About the success of his generation of émigrés, he said, “We had no safety net. It was swim or sink.” And there was “the importance of good education that our parents instilled in us, and the sound work ethic.”

Krakowski’s story is typical of the Polish Jews who were forced into exile, said Konstanty Gebert, a journalist and longtime Jewish community activist in Warsaw. “Many of the ’68 émigrés went on to have spectacular careers in their new countries.”

“In a certain way we were lucky,” Krakowski said. “Most of the emigrants were young and able to quickly adapt to their new circumstances, wherever they ended up living. Those who stayed behind suffered more than we did. We ended up living in countries that embraced us; in the meantime, they lost their entire social infrastructure and remained in a country that was openly hostile to them. The worst fate had befallen our parents. Most of them had already lost their first families during the Holocaust, rebuilt their lives, started new families and in the twilight of their life, instead of enjoying the fruits of their labor, got kicked out of the country they considered their homeland.”

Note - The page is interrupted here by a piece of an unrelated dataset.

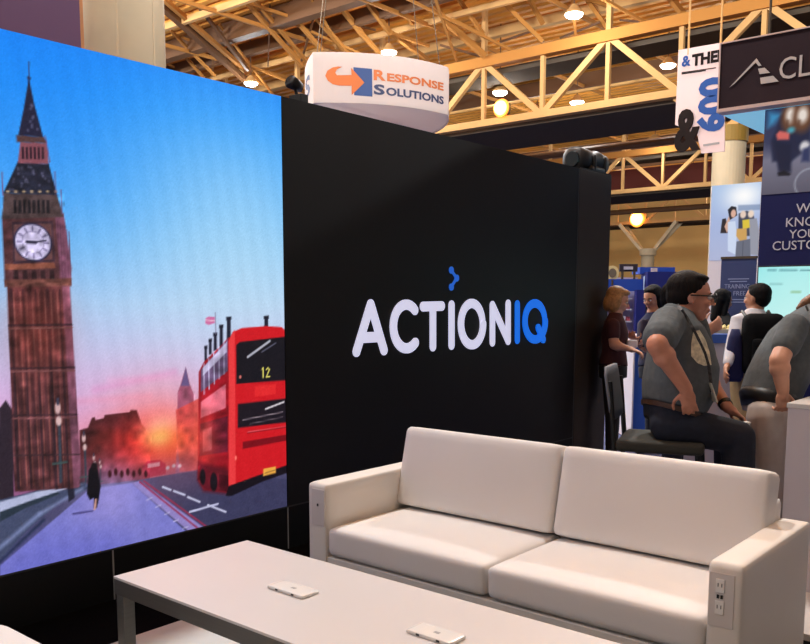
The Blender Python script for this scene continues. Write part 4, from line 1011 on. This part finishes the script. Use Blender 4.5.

Was he bitter that his homeland had become his persecutor?

“I had a lot of bitterness,” Krakowski said. He turned his bitterness into a drive that fueled his success in his adopted country. Then he went back, for career and personal reasons, to Poland.

“Polish TV invited me in 1997,” Krakowski said. “By then I had been to Poland several times and made several movies there — American movies.

“The first time I went to Poland was in 1985, to produce a film called ‘White Dragon,’” he said. Known in the U.S. as “The Legend of a White Horse,” it was the first coproduction between an American TV/film network (CBS Theatrical) and a state-owned Polish film studio (Perspektywa).

But he also had personal reasons for returning to Poland. “To help my friends in Poland; they were literally starving,” he said. “The head of the studio was my former professor, Janusz Morgenstern, himself a Holocaust survivor. What has been done to us in 1968 was by the government and the Communist Party, as opposed to particular individuals. Hence, I don’t hold any grudges towards specific people.”